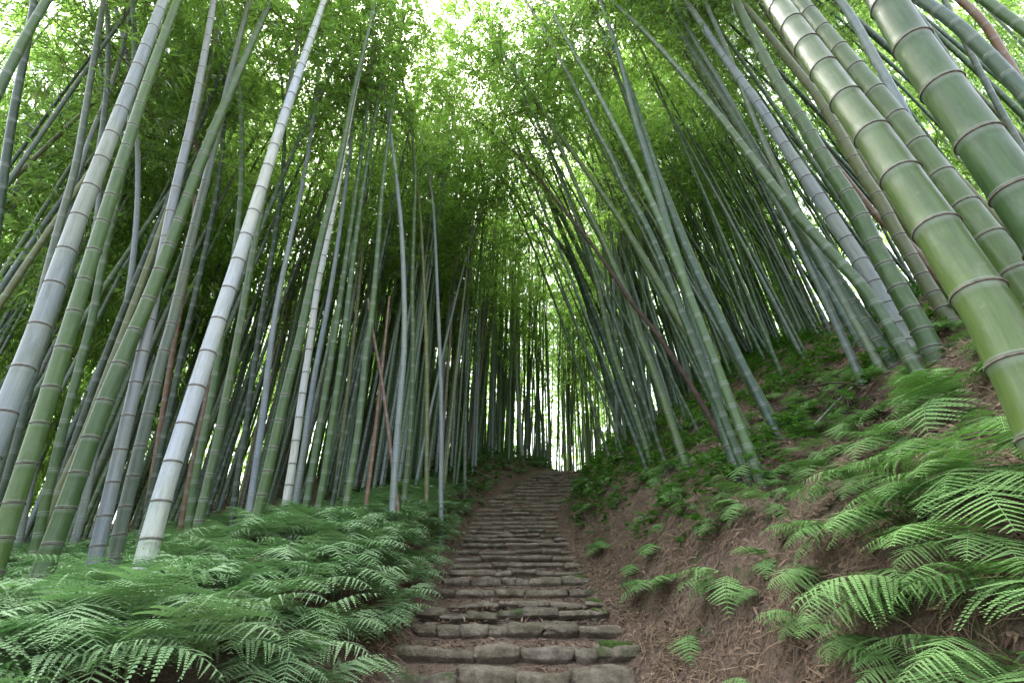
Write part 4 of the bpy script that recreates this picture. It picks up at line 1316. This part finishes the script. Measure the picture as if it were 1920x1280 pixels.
lay_stem([(1500, 745), (1570, 735), (1640, 745)], 5, "brown", "crooked twig crossing the fallen pale stem", "branch", "branch", .12, "x")
lay_stem([(1800, 590), (1850, 570), (1900, 545)], 14, "brown", "thick dark root under the rock at the right", "root", "root", .05, "x")

def arching_dead():
    pts = [(730, 80), (785, 125), (850, 185), (895, 225), (940, 265), (985, 305), (1020, 345), (1060, 395), (1105, 450), (1135, 495), (1170, 545), (1200, 585), (1240, 640), (1275, 685), (1312, 745)]
    P, D = trace(pts, 11.5, .078, 0, 0)
    P = smooth_poly(P, 2)
    P = P + np.stack([.03 * vnoise(P[:, 2] * 1.7, 1), .03 * vnoise(P[:, 2] * 1.3, 5), 0 * P[:, 2]], 1)
    v, f, _ = tube(P, D / 2 * np.linspace(1, .25, len(P)) ** .8, 10)
    root = link("dead_tree", None, loc=Vector(P[0]))
    tag(root, "dark brown bare stem arching left across the bamboos and sky gap", "dead tree")
    link("trunk", mesh_np("trunk", v - P[0], f, [M_DEAD]), root)
    rs = np.random.RandomState(4)
    for k in range(9):
        i = int(len(P) * (.55 + .45 * k / 9)); i = min(i, len(P) - 2)
        a = rs.uniform(-1, 1, 3); a[2] = abs(a[2]) * .7
        q = np.linspace(0, 1, 6)[:, None]
        Lb = rs.uniform(.4, 1.1)
        pts3 = P[i] + unit(a) * q * Lb + unit(P[i + 1] - P[i]) * q ** 2 * Lb * .6
        v, f, _ = tube(pts3, np.linspace(.008, .002, 6), 5)
        link("branch", mesh_np("branch", v - P[0], f, [M_DEAD]), root)
arching_dead()

def twigs():
    rs = np.random.RandomState(12)
    Vs, Fs, off = [], [], 0
    for k in range(150):
        px, py = (rs.normal(1560, 50), rs.normal(752, 20)) if k < 110 else (rs.normal(1800, 35), rs.normal(640, 18))
        h = hit(px, py)
        if h is None: continue
        a = rs.uniform(0, 2 * pi); L = rs.uniform(.15, .6); q = np.linspace(0, 1, 6)
        P = h + np.stack([np.cos(a) * L * q, np.sin(a) * L * q * .6, .03 + .1 * q * rs.rand() + L * .35 * np.cos(a) * q + .03 * rs.normal(size=6)], 1)
        v, f, _ = tube(P, np.linspace(rs.uniform(.003, .007), .0012, 6), 5, cap=False)
        Vs.append(v); Fs.append(f[0] + off); off += len(v)
    o = link("twigs", mesh_np("twigs", np.concatenate(Vs), np.concatenate(Fs), [M_DEAD]))
    tag(o, "tangle of dark dead twigs lying round the fallen pale stem", "twigs", kind="stuff")
twigs()

def rocks():
    for px, py, s, lab in ((1893, 522, (.22, .18, .16), "dark grey rock at the foot of the very thick bamboo"), (1740, 612, (.16, .1, .07), "small pinkish grey stone between bamboo feet"),
                           (1213, 796, (.12, .1, .08), "small grey stone in the leaves at the left end of the bank"), (1690, 850, (.07, .06, .04), "pebble half hidden between fern fronds")):
        h = hit(px, py)
        if h is None: continue
        V, F = rounded_block(*s, px * .1, 9, 1.6)
        o = link("rock", mesh_np("rock", V, F, [M_ROCK]), loc=(h[0], h[1], h[2] + s[2] * .25))
        o.rotation_euler = (.2, .3, px)
        tag(o, lab, "rock", "rocks on the right bank")
rocks()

########################################

Restate each line from the start of the listing through the line bearing "dark root under" word for word. Drop the pictures.

Write part 4 of the bpy script that recreates this picture. It picks up at line 1316. This part finishes the script. Measure the picture as if it were 1920x1280 pixels.
lay_stem([(1500, 745), (1570, 735), (1640, 745)], 5, "brown", "crooked twig crossing the fallen pale stem", "branch", "branch", .12, "x")
lay_stem([(1800, 590), (1850, 570), (1900, 545)], 14, "brown", "thick dark root under the rock at the right", "root", "root", .05, "x")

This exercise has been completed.